Much like its predecessor in 2011, Dawn of the Planet of the Apes is the best kind of summer blockbuster. It manages to be a smart, thoughtful piece of big-idea sci-fi while also being a gripping war drama that just happens to involve sentient monkeys, and then it becomes a viscerally thrilling action film in the third act. We’ll get to what was better in a second, but this was easily the best film of the summer, the opposite of what we usually expect in that season, and is my favorite movie of the year.








#1) Selma
Selma (2014) Poster
Directed by Ava DuVernay
Written by Paul Webb

In a year when the achievements and shortcomings of the Civil Rights movement were one of the most talked about aspects of culture, Ava DuVernay’s Selma strips away the mythology around Martin Luther King to reveal the imperfect human underneath, and claims that he had more in common with the protesters in Ferguson than the sanitized version of the man we usually see. It boldly posits that society does not improve on a preset timer, but only improves when those who will not stand for an unjust status quo tackle it head on and force society to change for the better. Gripping, brutal, and emotionally moving, Selma is a spectacular film, and while it might not be my favorite movie of the year, it is definitely the best film to be released in 2014.

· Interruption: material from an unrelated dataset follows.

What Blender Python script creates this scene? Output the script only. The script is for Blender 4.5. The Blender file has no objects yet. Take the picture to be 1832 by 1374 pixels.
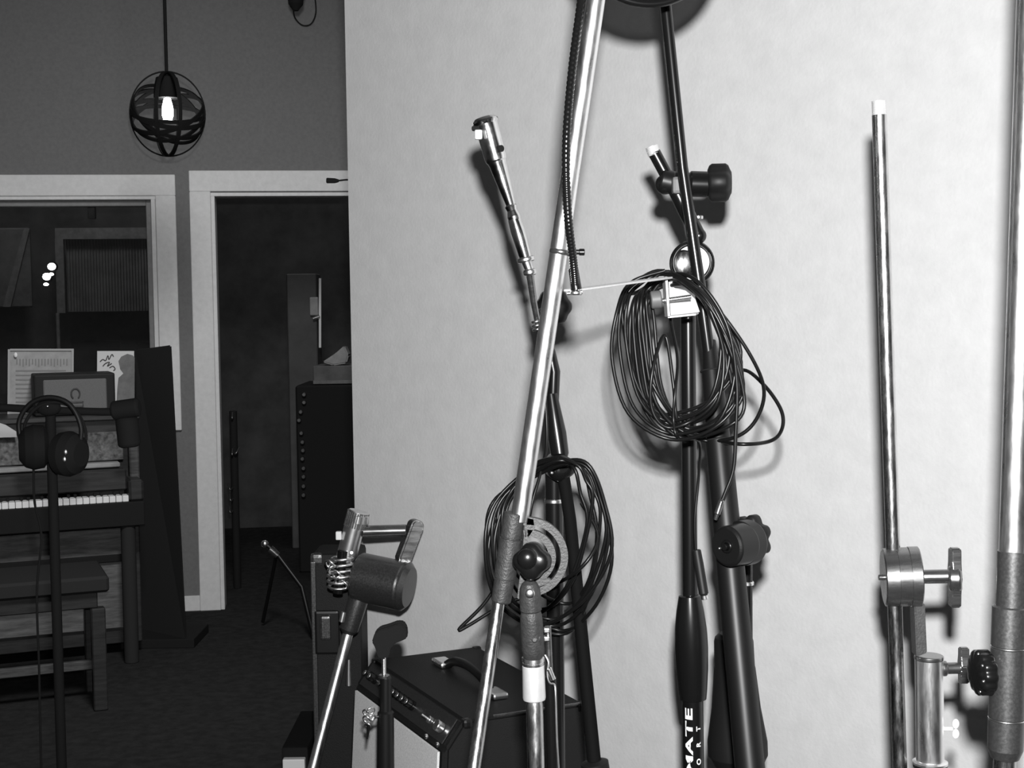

Let’s see what’s coming up in 2015. The Wachowskis are doing a space opera, that sounds like a party, Divergent 2 looks hilarious, a new Avengers, and ooh, a new Star Wars, no matter how that turns out, it will probably be something to talk about. Thanks for watching, and have a nice day. Oh, and before you ask, I’m probably not doing a video version of the worst list since that hasn't really changed.